The survey confirmed something that many psychonauts have come to believe — that plants and the rest of the natural world are trying to tell us something.

Participants were asked if they have come to attribute “consciousness” to things like plants, animals, rocks and fungi.

Before their trip, for example, 26 percent of those surveyed believed that plants have consciousness. That jumped to 61 percent after the psychedelic experience. Opinions about insects also changed dramatically. Before the trip, 33 percent of the respondents thought bugs have consciousness. That jumped to 57 percent after the ingestion of LSD, magic mushrooms or ayahuasca.

There are obvious limitations to this survey. The subjects were recruited online and self-selected. They were predominately white (89 percent) and male (67 percent). In order to be included, they had to have already come to the conclusion that psychedelics were “belief changing.”

The new Hopkins survey comes as others in the psychedelic sciences community have come to question some of the preconceptions built into some survey tools.

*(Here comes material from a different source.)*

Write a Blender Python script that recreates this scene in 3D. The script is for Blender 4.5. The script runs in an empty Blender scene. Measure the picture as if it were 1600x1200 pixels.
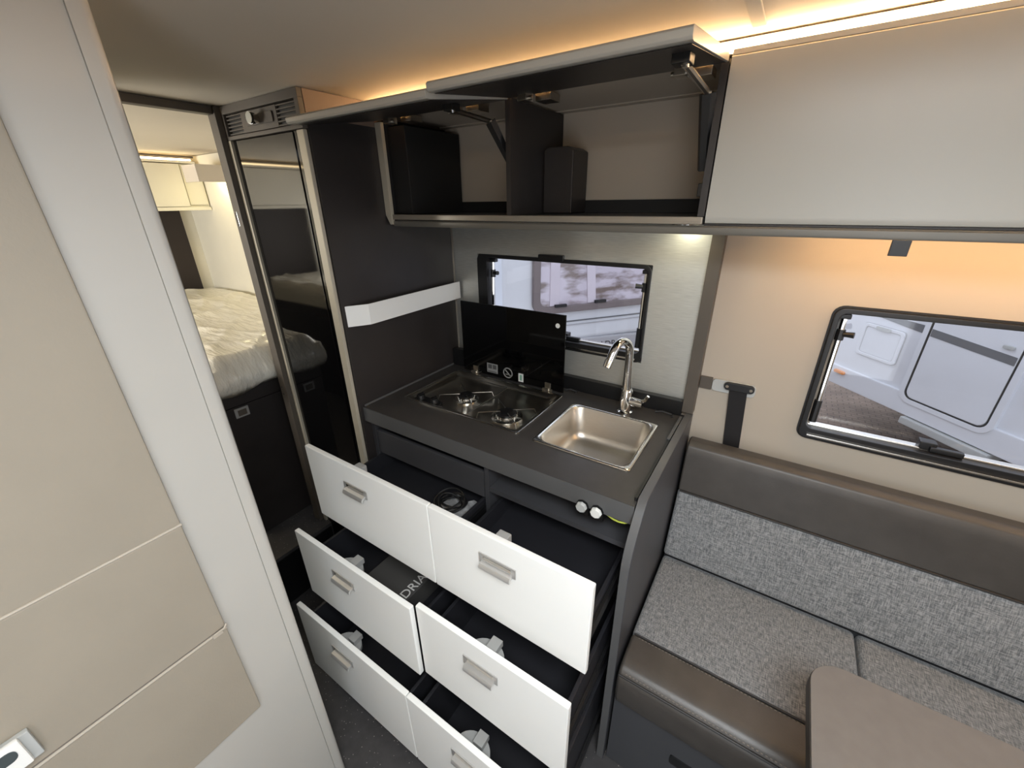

DMT researcher Rick Strassman argues that many of today’s psychedelic researchers are biased toward a “unitive-mystical” model that is more in line with Eastern mystical traditions like Buddhism or Hinduism. They downplay the “interactive-relational” model that may be more reflective of Jewish or Christian mysticism.

At the same time, many psychedelic explorers have preconceived ideas about a blend of animism or neo-shamanism promoted by such popular writers as the late Carlos Castaneda and Terence McKenna. 

People are notoriously subject to suggestibility when taking psychedelics. What they expect to happen on these drugs is often what does happen.

Nayak, a postdoctoral research fellow at Hopkins, acknowledged that “cultural factors” or “cognitive biases” may be behind these changing belief structures.

Griffiths, a professor in the neuropsychopharmacy of consciousness, conceded that “the self-selected nature of the survey is an issue, as is the requirement that people entering the survey had a belief-changing experience.”

He also acknowledged that the survey “did not ask people anything about how the psychedelic experience changed their ideas or practices around the religions of their upbringing.”